On retiring to Capri he devised a pleasance for his secret orgies: teams of wantons of both sexes, selected as experts in deviant intercourse and dubbed "analists," copulated before him in triple unions to excite his flagging passions. Its bedrooms were furnished with the most salacious paintings and sculptures, as well as with an erotic library, in case a performer should need an illustration of what was required. Then in Capri's woods and groves he arranged a number of nooks of venery where boys and girls got up as Pans and nymphs solicited outside bowers and grottoes: people openly called this "the old goat's garden," punning on the island's name.
He acquired a reputation for still grosser depravities that one can hardly bear to tell or be told, let alone believe.
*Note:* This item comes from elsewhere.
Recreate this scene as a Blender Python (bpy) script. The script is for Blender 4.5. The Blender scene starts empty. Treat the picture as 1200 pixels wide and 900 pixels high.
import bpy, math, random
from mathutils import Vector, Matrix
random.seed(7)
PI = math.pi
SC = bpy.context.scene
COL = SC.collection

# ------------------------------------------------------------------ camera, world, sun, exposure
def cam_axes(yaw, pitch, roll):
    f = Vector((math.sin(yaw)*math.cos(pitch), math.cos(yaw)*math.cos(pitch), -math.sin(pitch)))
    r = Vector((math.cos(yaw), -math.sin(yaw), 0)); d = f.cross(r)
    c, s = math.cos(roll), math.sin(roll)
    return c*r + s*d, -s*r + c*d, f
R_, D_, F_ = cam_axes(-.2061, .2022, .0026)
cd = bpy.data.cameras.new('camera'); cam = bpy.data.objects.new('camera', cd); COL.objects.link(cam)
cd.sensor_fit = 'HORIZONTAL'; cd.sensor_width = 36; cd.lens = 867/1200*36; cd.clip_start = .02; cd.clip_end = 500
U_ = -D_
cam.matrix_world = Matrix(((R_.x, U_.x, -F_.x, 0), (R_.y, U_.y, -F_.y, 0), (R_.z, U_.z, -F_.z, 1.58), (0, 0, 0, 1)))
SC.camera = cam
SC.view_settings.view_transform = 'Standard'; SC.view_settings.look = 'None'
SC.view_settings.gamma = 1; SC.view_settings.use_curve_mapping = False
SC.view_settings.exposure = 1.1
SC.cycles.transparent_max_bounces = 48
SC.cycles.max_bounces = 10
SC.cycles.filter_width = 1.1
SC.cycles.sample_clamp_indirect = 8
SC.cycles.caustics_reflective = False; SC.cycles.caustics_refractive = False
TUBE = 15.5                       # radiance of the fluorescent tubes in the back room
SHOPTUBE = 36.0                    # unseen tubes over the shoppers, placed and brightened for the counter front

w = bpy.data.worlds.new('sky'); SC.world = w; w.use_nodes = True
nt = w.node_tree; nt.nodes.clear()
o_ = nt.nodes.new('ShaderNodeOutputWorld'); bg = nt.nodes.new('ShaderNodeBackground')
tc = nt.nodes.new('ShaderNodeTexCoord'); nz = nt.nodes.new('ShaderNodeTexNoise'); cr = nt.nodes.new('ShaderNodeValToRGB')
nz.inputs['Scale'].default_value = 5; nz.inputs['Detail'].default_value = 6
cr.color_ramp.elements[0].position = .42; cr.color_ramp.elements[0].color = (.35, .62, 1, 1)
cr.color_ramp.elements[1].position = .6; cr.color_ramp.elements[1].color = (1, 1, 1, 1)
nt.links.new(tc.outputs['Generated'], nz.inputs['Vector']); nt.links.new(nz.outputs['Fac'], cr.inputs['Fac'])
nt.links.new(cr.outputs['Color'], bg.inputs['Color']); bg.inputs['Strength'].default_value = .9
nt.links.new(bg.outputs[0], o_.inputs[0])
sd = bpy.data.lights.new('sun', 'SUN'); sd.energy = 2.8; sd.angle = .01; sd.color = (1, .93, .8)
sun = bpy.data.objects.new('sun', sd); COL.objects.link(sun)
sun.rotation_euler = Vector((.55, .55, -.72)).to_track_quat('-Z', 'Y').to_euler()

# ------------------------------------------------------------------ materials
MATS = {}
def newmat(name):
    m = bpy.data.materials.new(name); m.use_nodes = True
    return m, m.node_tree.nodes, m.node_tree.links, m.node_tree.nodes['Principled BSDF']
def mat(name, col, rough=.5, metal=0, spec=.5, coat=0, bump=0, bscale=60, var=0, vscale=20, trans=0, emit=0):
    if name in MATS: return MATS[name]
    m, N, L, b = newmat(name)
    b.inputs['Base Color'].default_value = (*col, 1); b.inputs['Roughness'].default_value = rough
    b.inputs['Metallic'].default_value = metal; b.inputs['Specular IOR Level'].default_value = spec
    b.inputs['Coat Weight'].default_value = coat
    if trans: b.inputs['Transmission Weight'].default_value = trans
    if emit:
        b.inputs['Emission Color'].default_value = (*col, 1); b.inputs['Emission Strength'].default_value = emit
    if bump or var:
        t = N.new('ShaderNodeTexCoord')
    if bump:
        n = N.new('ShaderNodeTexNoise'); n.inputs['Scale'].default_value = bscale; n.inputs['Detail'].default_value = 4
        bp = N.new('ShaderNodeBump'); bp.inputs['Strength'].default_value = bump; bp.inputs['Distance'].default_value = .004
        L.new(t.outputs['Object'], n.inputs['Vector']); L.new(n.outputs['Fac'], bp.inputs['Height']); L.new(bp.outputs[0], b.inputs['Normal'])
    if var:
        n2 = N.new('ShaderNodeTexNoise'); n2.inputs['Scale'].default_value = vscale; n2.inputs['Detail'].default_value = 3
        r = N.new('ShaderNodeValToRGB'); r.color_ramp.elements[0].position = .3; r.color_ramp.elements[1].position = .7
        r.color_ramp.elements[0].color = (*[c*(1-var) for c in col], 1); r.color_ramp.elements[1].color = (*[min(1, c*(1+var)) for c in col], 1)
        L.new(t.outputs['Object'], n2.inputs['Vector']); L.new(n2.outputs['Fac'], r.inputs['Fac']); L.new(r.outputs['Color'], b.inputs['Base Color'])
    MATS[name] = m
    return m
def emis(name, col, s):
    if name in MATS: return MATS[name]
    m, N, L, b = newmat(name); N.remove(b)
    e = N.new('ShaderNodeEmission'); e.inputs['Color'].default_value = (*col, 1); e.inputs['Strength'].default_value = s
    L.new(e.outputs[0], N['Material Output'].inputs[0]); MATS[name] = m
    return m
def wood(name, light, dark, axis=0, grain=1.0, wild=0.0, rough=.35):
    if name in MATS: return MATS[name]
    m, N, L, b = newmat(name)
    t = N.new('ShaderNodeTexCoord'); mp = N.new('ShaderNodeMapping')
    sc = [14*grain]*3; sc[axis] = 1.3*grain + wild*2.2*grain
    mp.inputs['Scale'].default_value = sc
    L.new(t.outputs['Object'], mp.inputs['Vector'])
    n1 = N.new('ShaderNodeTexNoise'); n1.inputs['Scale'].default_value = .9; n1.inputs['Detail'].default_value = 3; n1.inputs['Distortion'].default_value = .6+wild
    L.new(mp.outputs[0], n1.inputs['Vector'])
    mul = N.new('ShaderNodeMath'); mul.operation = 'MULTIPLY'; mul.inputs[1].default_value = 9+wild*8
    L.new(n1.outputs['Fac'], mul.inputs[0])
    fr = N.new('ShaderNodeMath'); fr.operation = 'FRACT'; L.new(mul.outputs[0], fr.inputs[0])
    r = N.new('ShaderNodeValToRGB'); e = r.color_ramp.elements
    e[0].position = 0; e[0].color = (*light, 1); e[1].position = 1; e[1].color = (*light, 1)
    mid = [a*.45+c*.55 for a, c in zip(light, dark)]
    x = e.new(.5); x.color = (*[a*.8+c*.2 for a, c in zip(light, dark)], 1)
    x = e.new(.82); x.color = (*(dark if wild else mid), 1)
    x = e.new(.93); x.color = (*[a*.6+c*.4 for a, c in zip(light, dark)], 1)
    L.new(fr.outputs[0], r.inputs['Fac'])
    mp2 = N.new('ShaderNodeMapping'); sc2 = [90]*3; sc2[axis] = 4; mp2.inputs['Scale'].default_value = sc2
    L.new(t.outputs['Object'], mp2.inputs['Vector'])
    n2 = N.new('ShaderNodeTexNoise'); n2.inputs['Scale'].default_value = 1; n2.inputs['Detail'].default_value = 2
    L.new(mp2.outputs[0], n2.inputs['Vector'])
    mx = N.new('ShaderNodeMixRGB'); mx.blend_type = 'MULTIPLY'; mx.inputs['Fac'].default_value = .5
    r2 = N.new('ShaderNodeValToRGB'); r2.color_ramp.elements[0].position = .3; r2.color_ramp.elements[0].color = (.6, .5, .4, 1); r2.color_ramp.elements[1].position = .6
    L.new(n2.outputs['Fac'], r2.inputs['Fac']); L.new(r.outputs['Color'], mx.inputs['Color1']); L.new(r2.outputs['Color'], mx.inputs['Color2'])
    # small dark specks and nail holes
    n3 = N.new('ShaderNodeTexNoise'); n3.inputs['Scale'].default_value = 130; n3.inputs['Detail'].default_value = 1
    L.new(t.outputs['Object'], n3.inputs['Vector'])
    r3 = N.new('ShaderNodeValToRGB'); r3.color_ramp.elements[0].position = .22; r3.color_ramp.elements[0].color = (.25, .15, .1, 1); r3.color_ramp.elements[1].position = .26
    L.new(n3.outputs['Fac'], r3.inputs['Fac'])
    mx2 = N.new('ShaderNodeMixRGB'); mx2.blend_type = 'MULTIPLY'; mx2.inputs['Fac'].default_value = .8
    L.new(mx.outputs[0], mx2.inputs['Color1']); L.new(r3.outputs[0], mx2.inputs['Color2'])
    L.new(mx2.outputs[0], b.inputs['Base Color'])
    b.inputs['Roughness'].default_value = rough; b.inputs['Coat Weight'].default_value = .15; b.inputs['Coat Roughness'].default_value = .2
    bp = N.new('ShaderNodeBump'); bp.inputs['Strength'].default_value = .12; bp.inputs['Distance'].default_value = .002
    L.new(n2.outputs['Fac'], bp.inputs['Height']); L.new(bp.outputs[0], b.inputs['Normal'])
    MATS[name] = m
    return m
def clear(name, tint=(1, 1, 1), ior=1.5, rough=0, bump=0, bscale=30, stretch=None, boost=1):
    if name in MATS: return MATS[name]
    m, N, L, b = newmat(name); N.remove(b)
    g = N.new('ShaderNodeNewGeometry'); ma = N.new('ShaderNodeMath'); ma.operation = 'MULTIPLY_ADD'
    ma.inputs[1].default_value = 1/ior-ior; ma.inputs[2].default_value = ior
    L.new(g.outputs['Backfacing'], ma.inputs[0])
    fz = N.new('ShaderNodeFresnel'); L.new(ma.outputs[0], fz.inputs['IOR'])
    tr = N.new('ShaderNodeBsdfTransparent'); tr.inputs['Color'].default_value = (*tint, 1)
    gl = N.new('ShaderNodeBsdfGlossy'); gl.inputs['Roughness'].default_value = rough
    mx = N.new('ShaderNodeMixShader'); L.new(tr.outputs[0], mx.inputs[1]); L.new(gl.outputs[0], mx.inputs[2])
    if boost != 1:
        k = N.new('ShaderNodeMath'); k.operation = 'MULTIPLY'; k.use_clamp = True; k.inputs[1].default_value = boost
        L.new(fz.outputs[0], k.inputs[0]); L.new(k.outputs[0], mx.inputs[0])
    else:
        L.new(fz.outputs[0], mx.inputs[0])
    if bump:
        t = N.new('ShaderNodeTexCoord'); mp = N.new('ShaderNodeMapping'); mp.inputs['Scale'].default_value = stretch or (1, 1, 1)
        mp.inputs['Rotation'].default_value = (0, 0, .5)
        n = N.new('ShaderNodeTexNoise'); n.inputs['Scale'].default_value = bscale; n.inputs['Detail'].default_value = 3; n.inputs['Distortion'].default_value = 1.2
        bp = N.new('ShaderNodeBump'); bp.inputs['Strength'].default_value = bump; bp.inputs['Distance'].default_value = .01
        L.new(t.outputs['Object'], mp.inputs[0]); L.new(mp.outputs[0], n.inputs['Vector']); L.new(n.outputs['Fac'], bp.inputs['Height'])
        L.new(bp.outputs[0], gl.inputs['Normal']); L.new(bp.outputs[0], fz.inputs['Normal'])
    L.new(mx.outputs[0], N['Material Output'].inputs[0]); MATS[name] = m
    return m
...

For example, he trained little boys (whom he termed tiddlers) to crawl between his thighs when he went swimming and tease him with their licks and nibbles; and unweaned babies he would put to his organ as though to the breast, being by both nature and age rather fond of this form of satisfaction. Left a painting of Parrhasius's depicting Atalanta pleasuring Meleager with her lips on condition that if the theme displeased him he was to have a million sesterces instead, he chose to keep it and actually hung it in his bedroom. The story is also told that once at a sacrifice, attracted by the acolyte's beauty, he lost control of himself and, hardly waiting for the ceremony to end, rushed him off and debauched him and his brother, the flute-player, too; and subsequently, when they complained of the assault, he had their legs broken.
How grossly he was in the habit of abusing women even of high birth is very clearly shown by the death of a certain Mallonia. When she was brought to his bed and refused most vigorously to submit to his lust, he turned her over to the informers, and even when she was on trial he did not cease to call out and ask her "whether she was sorry"; so that finally she left the court and went home, where she stabbed herself, openly upbraiding the ugly old man for his obscenity. Hence a stigma put upon him at the next plays in an Atellan farce was received with great applause and became current, that "the old goat was licking the does."
Now for that promised context: Suetonius wrote his biographies in a very specific pattern. They were not necessarily biographies as we know them today, so much as they were also a judgement of the ruler in question: and if he was not a fan, he would ABSOLUTELY include all of the scurrilous gossip that he could dredge up. As a note - he wrote about a hundred years after Tiberius' reign. There's definitely some distance there, and that - coupled with the fact that Suetonius was not fond of Tiberius - means that the reader must read between the lines in this regard.